L’urgence est de soutenir avec ténacité l’innovation, les nouvelles signatures, les surprises,...

L’urgence est que les artistes se sortent de l’enlisement kitch dans lequel les "servitudes" (dans tous les sens du terme) économiques les contraignent.

L’urgence est que l’Afrique reprenne le rôle de générateur artistique mondial qu’elle a pû connaître entre les deux guerres.

L’urgence est que l’Afrique, sous certains aspects, nous soit à nous européens un modèle profitable.

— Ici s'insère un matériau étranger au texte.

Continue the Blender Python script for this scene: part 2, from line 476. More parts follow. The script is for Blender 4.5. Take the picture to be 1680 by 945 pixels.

Nous le savons tous, les talents sont là, l’accumulation millénaire des données est exceptionnelle, et elle est prète à nourrir généreusement et à tout moment l’émergence de nouveaux dessins, de nouveaux sons, utiles ici comme là-bas.
Nous sommes face à une mine d’or d’un genre nouveau (ou ancien, mais nous avons perdu nos propres souvenirs).

Ceci implique des trajets et des outils différents.

Toute innovation du language n’a-t-elle pas toujours supposé une innovation symétrique du véhicule ?

Ceci implique entre autres plus de chercheurs africains, plus d’anthropologues, plus de professeurs d’art, plus d’artistes bien sûr, issus des écoles du continent quelqu’elles soient, officielles ou autodidactes, mais directement (et durablement) immergés dans la population, en contact permanent avec les émergences.

Il faudrait abattre les murs des internats, ici comme là-bas..

Entre autres champs de développement, l’Afrique peut aussi devenir la plus belle et la plus accueillante école d’art au monde.

Ferdinand Richard, Bruxelles, 20/09/2003.